Valuation Flashcards
What are some types of Statutory Due Dilligence
“Asbestos register
Business rates
Contamination
Flood Risk
Fire safety
Title check - owenership, boundary, covenents, easements, wayleaves
Planning
Public rights of way or neighbours
EPC”
What are the 5 methods of valuation?
Comparable
Investment
Profits
Residual
Depreciated replacement cost (DRC)
What are the three valuation approaches set out in IVS 105?
“Income approach - converting current and future cash flows into a capital value.
Cost approach - reference to the cost of the asset whether by purchase or construction.
Market approach - using available comparable evidence
When are each valuation methods required?
The comparable method is the most widespread valuation method, typically to assess the market rent and market value .
The investment method is used where there is an income stream to value. You will need to be able to assess rental values (market rent) and a market-based yield. The investment method can reflect income streams which are under-, rack- and over-rented by incorporating risk within the yield choice.

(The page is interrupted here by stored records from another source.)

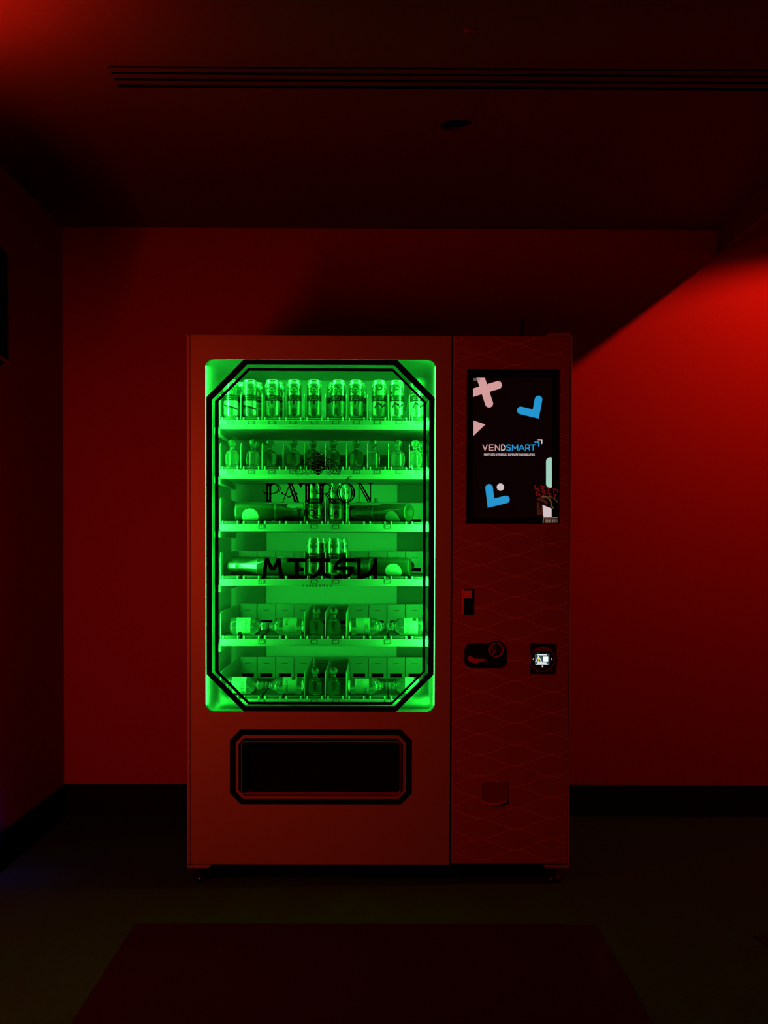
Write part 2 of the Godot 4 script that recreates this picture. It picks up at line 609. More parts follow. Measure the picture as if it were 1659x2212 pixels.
# ------------------------------------------------------------------ the lamps that light the room (all but the machine's own)
func lamps():
	# a tall red tube on the left wall, nearer than the picture shows; it grazes the wall and lights the machine's front
	var at := Vector3(XL + 0.040, 1.05, 1.36)
	var t := thing("red_tube_lamp", Vector3(at.x, 0.32, at.z), "tall vertical red light tube fixed to the left wall", "lamp")
	var st := S()
	lathe(st, [Vector2(0.0, 0.34), Vector2(0.012, 0.35), Vector2(0.012, 1.69), Vector2(0.0, 1.70)], 16, 0, TAU, Transform3D(Basis(), Vector3(at.x, 0, at.z)))
	obj("tube", st, M.red_glow, t)
	for y in [0.34, 1.70]:
		var cp := S()
		box(cp, Vector3(XL, y - 0.02, at.z - 0.02), Vector3(at.x + 0.016, y + 0.02, at.z + 0.02), 0.003)
		obj("end_cap", cp, M.black_plastic, t)
	area("tube_light", Vector3(at.x + 0.016, 1.02, at.z - 0.01), Vector3(0.60, -0.45, -0.78), Vector2(0.024, 1.35), RED, TUBE_ENERGY, t)
	# a small red uplight above it washes the ceiling
	var u := Vector3(XL + 0.07, 2.20, 1.30)
	var ul := thing("red_uplight", Vector3(XL, 2.12, u.z), "small red cup uplight high on the left wall", "lamp")
	var xu := Transform3D(Basis(), Vector3(u.x, 0, u.z))
	var cup := S()
	lathe(cup, [Vector2(0.0, 2.12), Vector2(0.030, 2.12), Vector2(0.040, 2.14), Vector2(0.040, 2.196), Vector2(0.037, 2.196), Vector2(0.036, 2.18)], 24, 0, TAU, xu)
	obj("cup", cup, M.black_plastic, ul)
	var arm := S()
	box(arm, Vector3(XL, 2.13, u.z - 0.012), Vector3(u.x, 2.155, u.z + 0.012), 0.002)
	obj("arm", arm, M.black_plastic, ul)
	var lens := S()
	lathe(lens, [Vector2(0.036, 2.186), Vector2(0.034, 2.190), Vector2(0.0, 2.192)], 24, 0, TAU, xu)
	obj("glow_lens", lens, M.red_glow, ul)
	var us := SpotLight3D.new()
	us.name = "uplight_beam"
	us.light_color = lin(RED.x, RED.y, RED.z)
	us.light_energy = UP_ENERGY
	us.light_size = 0.03
	us.spot_range = 12.0
	us.spot_attenuation = 2.0
	us.spot_angle = 80.0
	us.spot_angle_attenuation = 0.5
	us.shadow_enabled = true
	ul.add_child(us)
	us.transform = Transform3D(Basis.looking_at(Vector3(0, 1, 0), Vector3.BACK), u - ul.position)
	# a red downlight in the raised ceiling beyond the bulkhead
	var s := Vector3(1.97, 2.82, -0.06)
	var d := thing("red_downlight", Vector3(s.x, 2.95, s.z), "red surface downlight in the raised ceiling behind the bulkhead", "lamp")
	var can := S()
	lathe(can, [Vector2(0.055, 2.855), Vector2(0.06, 2.855), Vector2(0.06, 2.95), Vector2(0.0, 2.95)], 24, 0, TAU, Transform3D(Basis(), Vector3(s.x, 0, s.z)))
	obj("housing", can, M.black_plastic, d)
	var disc := S()
	lathe(disc, [Vector2(0.0, 2.852), Vector2(0.055, 2.852), Vector2(0.055, 2.858)], 24, 0, TAU, Transform3D(Basis(), Vector3(s.x, 0, s.z)))
	obj("glow_lens", disc, M.red_glow, d)
	var l := SpotLight3D.new()
	l.name = "downlight_beam"
	l.light_color = lin(RED.x, RED.y, RED.z)
	l.light_energy = SPOT_ENERGY
	l.light_size = 0.02
	l.spot_range = 12.0
	l.spot_attenuation = 2.0
	l.spot_angle = 69.0
	l.spot_angle_attenuation = 0.22
	l.shadow_enabled = true
	d.add_child(l)
	l.transform = Transform3D(Basis.looking_at(Vector3(0, -1, 0), Vector3.BACK), s - d.position)
	# a small blue pilot lamp low on the left wall, just outside the frame
	var nb := Vector3(XL + 0.022, 0.19, -0.06)
	var n := thing("blue_pilot_lamp", Vector3(XL, 0.15, nb.z), "small blue pilot lamp low on the left wall", "lamp")
	var bs := S()
	box(bs, Vector3(XL, 0.15, nb.z - 0.03), Vector3(XL + 0.016, 0.23, nb.z + 0.03), 0.003)
	obj("back_box", bs, M.black_plastic, n)
	var gl := S()
	box(gl, Vector3(XL + 0.016, 0.18, nb.z - 0.01), Vector3(XL + 0.02, 0.20, nb.z + 0.01))
	obj("blue_light_lens", gl, M.blue_glow, n)
	var o := OmniLight3D.new()
	o.name = "pilot_light"
	o.light_color = lin(0.03, 0.06, 1.0)
	o.light_energy = 0.007
	o.light_size = 0.012
	o.omni_range = 10.0
	o.omni_attenuation = 2.0
	o.shadow_enabled = true
	n.add_child(o)
	o.position = nb + Vector3(0.02, 0, 0) - n.position

# ------------------------------------------------------------------ the vending machine
var WIN: Rect2
var DEPTH := 0.86

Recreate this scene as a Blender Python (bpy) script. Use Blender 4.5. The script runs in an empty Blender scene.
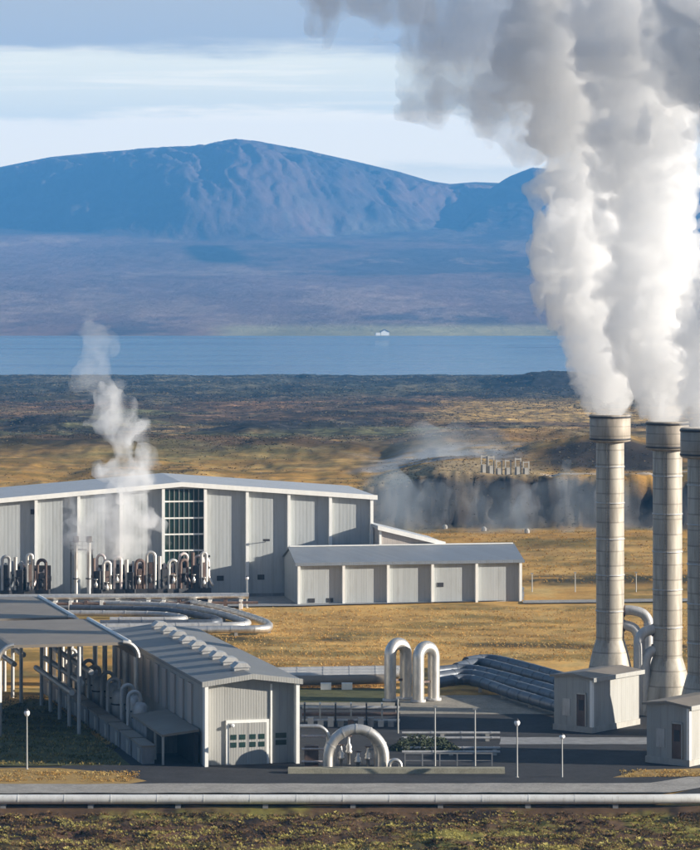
import bpy, math, random
import numpy as np
from mathutils import Vector, noise as mnoise
random.seed(7)
rng = np.random.default_rng(11)
S = bpy.context.scene
C = S.collection
F = 3375.0; CAMZ = 70.0; HY = 275.0

def W(px, py, z=0.0):
    """ground point seen at photo pixel px,py when it lies at height z"""
    d = F*(CAMZ-z)/(py-HY)
    return Vector(((px-350)*d/F, d, z))

# ------------------------------------------------------------------ materials
def newmat(name):
    m = bpy.data.materials.new(name); m.use_nodes = True
    nt = m.node_tree; nt.nodes.clear()
    out = nt.nodes.new('ShaderNodeOutputMaterial')
    b = nt.nodes.new('ShaderNodeBsdfPrincipled')
    nt.links.new(b.outputs[0], out.inputs[0])
    return m, nt, b

def N(nt, t, **kw):
    n = nt.nodes.new(t)
    for k, v in kw.items():
        if k.startswith('i_'):
            key = k[2:]
            key = int(key) if key.isdigit() else key.replace('_', ' ')
            n.inputs[key].default_value = v
        else:
            setattr(n, k, v)
    return n

def math_(nt, op, a, b=None, c=None):
    n = nt.nodes.new('ShaderNodeMath'); n.operation = op
    for i, v in enumerate((a, b, c)):
        if v is None: continue
        if isinstance(v, (int, float)): n.inputs[i].default_value = v
        else: nt.links.new(v, n.inputs[i])
    return n.outputs[0]

def mixc(nt, fac, a, b, mode='MIX'):
    n = nt.nodes.new('ShaderNodeMix'); n.data_type = 'RGBA'; n.blend_type = mode
    for s, v in ((n.inputs[0], fac), (n.inputs[6], a), (n.inputs[7], b)):
        if isinstance(v, (int, float)): s.default_value = v
        elif isinstance(v, tuple): s.default_value = v if len(v) == 4 else (*v, 1)
        else: nt.links.new(v, s)
    return n.outputs[2]

def ramp(nt, fac, stops):
    n = nt.nodes.new('ShaderNodeValToRGB')
    el = n.color_ramp.elements
    while len(el) < len(stops): el.new(0.5)
    for e, (p, c) in zip(el, stops):
        e.position = p; e.color = (*c, 1) if len(c) == 3 else c
    nt.links.new(fac, n.inputs[0])
    return n.outputs[0]

def noise_(nt, vec, scale, detail=4, rough=.55, dist=0):
    n = N(nt, 'ShaderNodeTexNoise', i_Scale=scale, i_Detail=detail, i_Roughness=rough, i_Distortion=dist)
    if vec is not None: nt.links.new(vec, n.inputs['Vector'])
    return n.outputs[0]

def mapping(nt, vec, sc):
    n = nt.nodes.new('ShaderNodeMapping'); n.inputs['Scale'].default_value = sc
    nt.links.new(vec, n.inputs[0]); return n.outputs[0]

def bump(nt, b, h, strength=.4, dist=.1):
    n = N(nt, 'ShaderNodeBump', i_Strength=strength, i_Distance=dist)
    nt.links.new(h, n.inputs['Height']); nt.links.new(n.outputs[0], b.inputs['Normal'])

def pmat(name, col, rough=.6, metal=0., var=.25, scale=.6, bstr=0., stain=None, streak=True):
    m, nt, b = newmat(name)
    tc = nt.nodes.new('ShaderNodeTexCoord').outputs['Object']
    n1 = noise_(nt, mapping(nt, tc, (1, 1, .35 if streak else 1)), scale, 5, .65)
    lo = tuple(max(0, c*(1-var)) for c in col); hi = tuple(min(1, c*(1+var*.6)) for c in col)
    c = ramp(nt, n1, [(.3, lo), (.7, hi)])
    if stain:
        n2 = noise_(nt, mapping(nt, tc, (2.2, 2.2, .3)), scale*1.7, 6, .7)
        f = ramp(nt, n2, [(.55, (0, 0, 0)), (.75, (1, 1, 1))])
        c = mixc(nt, math_(nt, 'MULTIPLY', f, .6), c, stain)
    nt.links.new(c, b.inputs['Base Color'])
    b.inputs['Roughness'].default_value = rough; b.inputs['Metallic'].default_value = metal
    if bstr: bump(nt, b, noise_(nt, tc, scale*5, 4), bstr, .08)
    return m

def clad(name, col, pitch=1.1, rough=.45, metal=0., depth=.045, var=.05, stain=(.2, .18, .15)):
    """vertical profiled sheet: seams, slight differences from sheet to sheet, weather streaks"""
    m, nt, b = newmat(name)
    tc = nt.nodes.new('ShaderNodeTexCoord').outputs['Object']
    sp = nt.nodes.new('ShaderNodeSeparateXYZ'); nt.links.new(tc, sp.inputs[0])
    s = math_(nt, 'DIVIDE', math_(nt, 'ADD', sp.outputs[0], sp.outputs[1]), pitch)
    fr = math_(nt, 'FRACT', s); fl = math_(nt, 'FLOOR', s)
    seam = math_(nt, 'LESS_THAN', fr, .09)
    wn = N(nt, 'ShaderNodeTexWhiteNoise', noise_dimensions='1D'); nt.links.new(fl, wn.inputs['W'])
    k = math_(nt, 'MULTIPLY_ADD', wn.outputs[0], var*2, 1-var)
    k = math_(nt, 'MULTIPLY', k, math_(nt, 'MULTIPLY_ADD', seam, -.12, 1))
    c = mixc(nt, 1.0, (*col, 1), k, 'MULTIPLY')
    n2 = noise_(nt, mapping(nt, tc, (1.3, 1.3, .18)), .8, 6, .7)
    f = ramp(nt, n2, [(.5, (0, 0, 0)), (.8, (1, 1, 1))])
    c = mixc(nt, math_(nt, 'MULTIPLY', f, .45), c, stain)
    nt.links.new(c, b.inputs['Base Color'])
    b.inputs['Roughness'].default_value = rough; b.inputs['Metallic'].default_value = metal
    rib = math_(nt, 'ABSOLUTE', math_(nt, 'SINE', math_(nt, 'MULTIPLY', s, math.pi*3)))
    bump(nt, b, rib, .28, depth)
    return m

def ringed(name, col, pitch=2.4, rough=.38, metal=.5, stain=(.17, .14, .10)):
    """sheet-metal lagging with ring joints up its height"""
    m, nt, b = newmat(name)
    tc = nt.nodes.new('ShaderNodeTexCoord').outputs['Object']
    sp = nt.nodes.new('ShaderNodeSeparateXYZ'); nt.links.new(tc, sp.inputs[0])
    s = math_(nt, 'DIVIDE', sp.outputs[2], pitch)
    fr = math_(nt, 'FRACT', s); fl = math_(nt, 'FLOOR', s)
    seam = math_(nt, 'LESS_THAN', fr, .1)
    ang = math_(nt, 'FLOOR', math_(nt, 'MULTIPLY', math_(nt, 'ARCTAN2', sp.outputs[1], sp.outputs[0]), 1.6))
    wn = N(nt, 'ShaderNodeTexWhiteNoise', noise_dimensions='2D')
    cb = nt.nodes.new('ShaderNodeCombineXYZ'); nt.links.new(fl, cb.inputs[0]); nt.links.new(ang, cb.inputs[1])
    nt.links.new(cb.outputs[0], wn.inputs['Vector'])
    k = math_(nt, 'MULTIPLY_ADD', wn.outputs[0], .22, .86)
    k = math_(nt, 'MULTIPLY', k, math_(nt, 'MULTIPLY_ADD', seam, -.35, 1))
    c = mixc(nt, 1.0, (*col, 1), k, 'MULTIPLY')
    n2 = noise_(nt, mapping(nt, tc, (.9, .9, .12)), 1.1, 6, .7)
    f = ramp(nt, n2, [(.45, (0, 0, 0)), (.75, (1, 1, 1))])
    c = mixc(nt, math_(nt, 'MULTIPLY', f, .8), c, stain)
    nt.links.new(c, b.inputs['Base Color'])
    b.inputs['Roughness'].default_value = rough; b.inputs['Metallic'].default_value = metal
    bump(nt, b, fr, .3, .05)
    return m

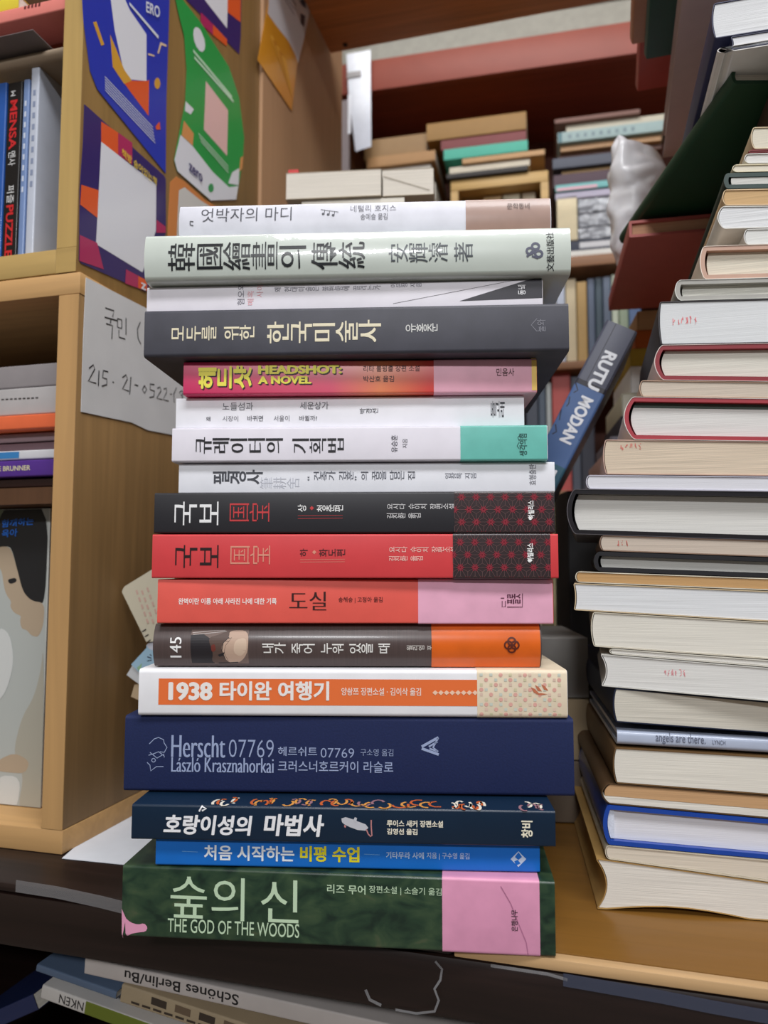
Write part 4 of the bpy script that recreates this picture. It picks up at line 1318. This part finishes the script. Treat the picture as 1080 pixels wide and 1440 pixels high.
Z5 = lambda *pts: [(100 + x / 3.512, y / 3.512) for x, y in pts]
gl = dict(rough=.35, coat=.3)
BL = ink((36, 58, 176), **gl)
WH = ink((226, 228, 236), **gl)
OR = ink((226, 92, 44), **gl)
GO = ink((214, 160, 60), **gl)
NV = ink((50, 38, 104), **gl)
MG = ink((176, 44, 96), **gl)
PK = ink((222, 140, 170), **gl)
GR = ink((36, 156, 74), **gl)
CY = ink((220, 226, 236), **gl)
lay = [(Z5((188, -60), (215, 150), (255, 330), (290, 392), (372, 400), (372, 170), (290, 50), (240, -60)), 1), (Z5((192, 170), (205, 330), (290, 450), (382, 572), (385, 395), (372, 400), (300, 398), (262, 345), (225, 250)), 2),
       (Z5((192, 170), (205, 330), (262, 415), (300, 398), (262, 345), (225, 250)), 3), (Z5((108, 110), (124, 106), (163, 220), (148, 226)), 3), (Z5(*[(425 + 15 * math.cos(a * .6), 412 + 28 * math.sin(a * .6)) for a in range(10)]), 3),
       (Z5((378, 262), (410, 272), (412, 280), (380, 272)), 6), (Z5((425, 262), (440, 208), (470, 222), (470, 232), (445, 222), (432, 266)), 6), (Z5((415, 625), (436, 600), (440, 640), (420, 640)), 2)]
for pl in lines([(165, 372), (165, 450)], [(400, 620), (415, 715)], 6, 2.2):
    lay.append((Z5(*pl), 5))
lay.append((Z5((285, 10), (430, 178), (428, 192), (285, 24)), 5))
sticker('sticker', 'blue sticker with an orange torn-paper wedge, peeling off the yellow bookcase side', 'sticker', XU + .0009,
        Z5((56, -120), (56, 0), (62, 100), (95, 350), (130, 440), (467, 856), (470, 500), (486, 0), (486, -30)), lay, [BL, WH, OR, GO, NV, CY, ink((226, 200, 160))],
        [(Z5((366, 60), (434, 92), (434, 34), (366, 6)), 'ERO', 'H', .02, 5)])
RD = lambda pts: pts
lay = [(Z5((148, 600), (232, 655), (232, 765), (148, 700)), 1), (Z5((232, 655), (302, 705), (302, 815), (232, 765)), 2), (Z5((148, 700), (420, 912), (418, 1140), (352, 1345), (122, 1205), (136, 940)), 3),
       (Z5((50, 912), (135, 940), (130, 1077), (44, 1010)), 1), (Z5((42, 1160), (128, 1200), (160, 1330), (40, 1288)), 2), (Z5((270, 1330), (374, 1385), (374, 1438), (266, 1400)), 2),
       (Z5((330, 1362), (374, 1385), (374, 1438), (330, 1422)), 1), (Z5((420, 1085), (466, 1120), (466, 1150), (420, 1150)), 2)]
sticker('sticker', 'purple and orange sticker with yellow lettering and a big white panel, below the blue one', 'sticker', XU + .0006,
        Z5((66, 516), (75, 522), (460, 868), (468, 885), (468, 1150), (376, 1438), (366, 1440), (50, 1300), (40, 1288), (44, 930), (60, 700)), lay, [NV, OR, MG, WH, ink((236, 206, 60), **gl)],
        [(Z5((246, 772), (418, 918), (418, 882), (246, 730)), '책방 숨어있는책', 'H', .012, 4), (Z5((340, 1425), (366, 1437), (366, 1405), (340, 1393)), 'z', 'H', .02, 3)])
lay = [(Z5((540, 665), (600, 722), (700, 850), (780, 925), (826, 918), (815, 985), (690, 990), (525, 845), (510, 790)), 1), (Z5((665, 400), (775, 545), (770, 770), (655, 640)), 2), (Z5(*[(632 + 26 * math.cos(a * .5) + 14 * math.sin(a * .5), 195 + 62 * math.sin(a * .5)) for a in range(12)]), 1),
       (Z5((565, 500), (606, 540), (590, 565), (562, 548)), 1), (Z5((556, 595), (605, 660), (600, 720), (545, 668)), 4), (Z5((795, 850), (830, 830), (826, 915), (775, 905)), 1), (Z5((835, 780), (850, 770), (845, 830), (830, 850)), 4),
       (Z5(*[(690 + 14 * math.cos(a * .6), 928 + 22 * math.sin(a * .6)) for a in range(10)]), 3)]
for pl in lines([(598, 232), (610, 300)], [(790, 470), (804, 512)], 2, 7) + lines([(625, 650), (640, 705)], [(775, 815), (775, 860)], 3, 3):
    lay.append((Z5(*pl), 5))
sticker('sticker', 'green leaf-shaped sticker with a white foot, curling on the yellow bookcase side', 'sticker', XU + .0012,
        Z5((512, -30), (530, 60), (560, 180), (572, 350), (565, 500), (535, 660), (510, 790), (525, 845), (690, 990), (815, 985), (848, 800), (855, 680), (830, 480), (780, 330), (640, 110), (530, -30)),
        lay, [GR, WH, ink((230, 190, 186), **gl), ink((40, 150, 80), **gl), ink((216, 150, 90), **gl), ink((190, 226, 196), **gl), NV],
        [(Z5((578, 840), (645, 905), (645, 865), (578, 802)), 'zero', 'H', .02, 6)])
sticker('sticker', 'purple, magenta and orange sticker partly hidden above the green one', 'sticker', XU + .0005,
        Z5((540, -60), (570, 0), (830, 268), (838, 180), (842, -60)), [(Z5((655, -60), (660, 0), (770, 140), (775, -60)), 1), (Z5((640, 60), (700, 120), (700, 172), (640, 118)), 2), (Z5((700, 120), (770, 195), (768, 228), (700, 172)), 3),
                                                          (Z5((772, -40), (838, -40), (836, 110), (772, 60)), 3)], [NV, WH, MG, OR])
sticker('notice', 'cream notice with an orange border, half hidden behind the topmost stack book', 'notice', XU + .0007,
        Z5((478, 1130), (490, 900), (520, 872), (560, 895), (660, 985), (900, 1130), (900, 1200), (478, 1200)), [(Z5((520, 1190), (532, 940), (560, 925), (640, 990), (880, 1140), (880, 1190)), 1)], [ink((206, 130, 70)), ink((206, 204, 200))])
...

The profits method, or receipts and expenses or income and expenditure method, is also used for income-producing properties. However, these are typically referred to as being specialist properties, such as hotels, golf courses, petrol stations.
The residual method is typically used for property or land with development potential. The output is market value of the land and it requires valuers to make a variety of assumptions around input costs.
The depreciated replacement cost (DRC) method is used for owner-occupied or specialised property that is rarely sold on the open market. It is also known as the method of last resort.
What are the six steps when collecting comparable evidence & what is the RICS guidance note.
“Search and select comparables (agent’s boards, online databases)
Confirm / verify information with a party directly involved in the transaction
Assemble comparables in a schedule
Interpret comparables using hierachy of evidence
Analyse comaprables to form an opinion of value
Report value and prepare file note”
RICS Comparable evidence in real estate valuation, 2019.
How does the conventional investment method work?
“Rent received (or Market Rent) x Years Purchase = Market Value
Assumes growth implicit valuation approach”
When would you use a Term and Reversion method? How does it work?
“Used for reversionary investments i.e. where Market Rent is more than passing rent
Term capitalised until next rent review / lease expiry at an initial yield.
Reversion to Market Rent valued into perpetuity at reversionary yield”
What is a yield?
“Measure of investment return expressed as a percentage of capital invested.
Calculated as income / price x 100”
How do you calculate a years purchase?
100 / yield or interest rate.
Represents the number of years required to repay the purchase price.
What is an All Risk Yield
“Yield which encompasses all the prospects and risks attached to a
particular investment”
What is a True Yield
Rent paid in advance not in arrears. Non-traditional
What is a Gross yield?
Yield based on the net purchase price
(i.e. not adjusted for purchasers’ costs)
What is a Net yield?
Yield based on the gross purchase price
(i.e adjusted for purchasers’ costs)
What is an Equivalent yield?
Average time weighted yield reversionary property is valued using an initial and reversionary yield.
What is an Initial yield?
Simple income yield for current income and current price
What is a Reversionary yield?
A yield which is applied to the Market Rent in the reversionary period into perpetuity.